Return is a sequel and homage to Steven Spielberg's mini-series Taken. It does not pretend to achieve the level of a Spielberg approved script, but it attempts to embrace his portrayal of aliens as a non-aggressive and perhaps a bit of a bumbling entity. It would be helpful for the reader to have watched the ten-part mini-series, first aired in 2002. It would be good to get familiar with E.T. and Close Encounters of the Third Kind to get a feel for Spielberg's portrayal of star visitors.
You will not find invading space monsters here.
Some of the character names from Taken and general references to events from the series appear here to give continuity.
This is not an official sequel, and no one connected with the television series has sanctioned it. The promised sequel did not appear, and after 18 years of waiting, I wrote my version.
Charlie Keys, father of Ellie Keys, fled into obscure exile to the small Canadian town of Goderich, Ontario. He wanted to escape the notoriety surrounding the aliens taking his daughter, Ellie, up in a star-ship. Twenty years later, Ellie returns with a daughter, RoH, as part of an alien project to absorb the positive human traits of empathy and conviviality.

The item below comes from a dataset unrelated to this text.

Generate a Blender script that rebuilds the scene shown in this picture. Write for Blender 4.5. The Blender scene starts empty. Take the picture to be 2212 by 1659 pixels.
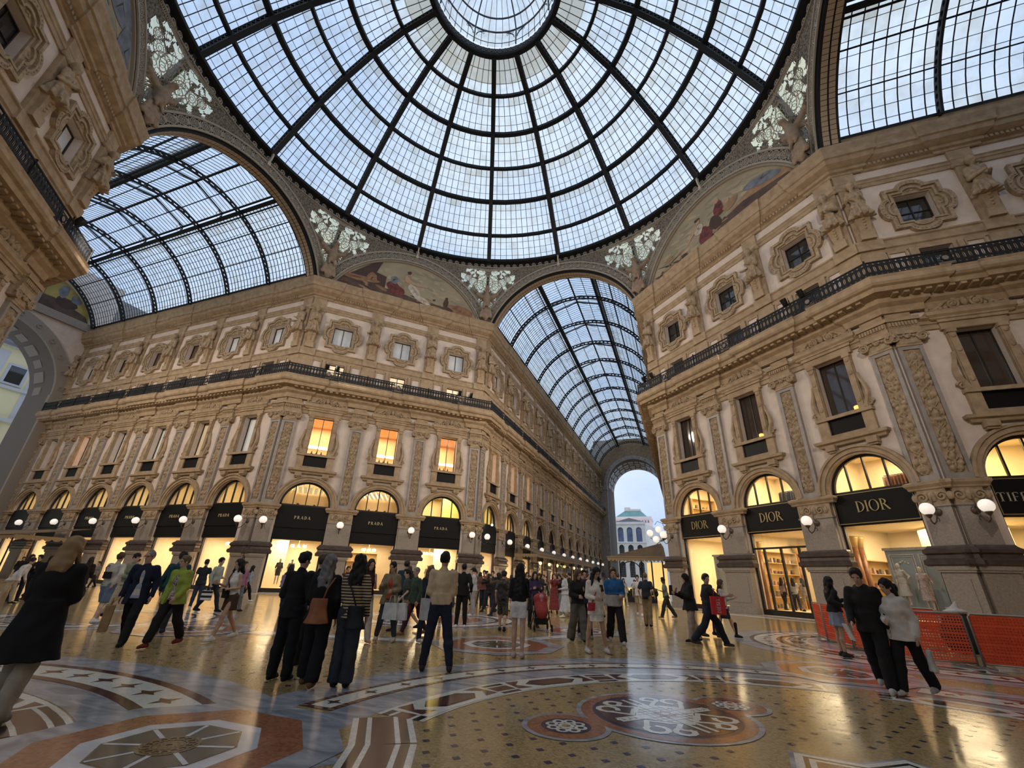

Ellie, mostly human and RoH half-human, both want to save life on Earth from a certain ecocide by humans. Circumstance thwarts their plan for a gradual introduction of their existence. Canadian journalists expose the alien presence and the American government's attempt to exploit them. A rogue visitor to the inner solar system threatens the Mars settlement and forces an earlier and more spectacular alien appearance. It also requires them to interfere more deeply in human affairs than they wanted to.
The undeniable existence of aliens forces humans to re-think our place in the cosmos against a backdrop of political and economic chaos and religious hate.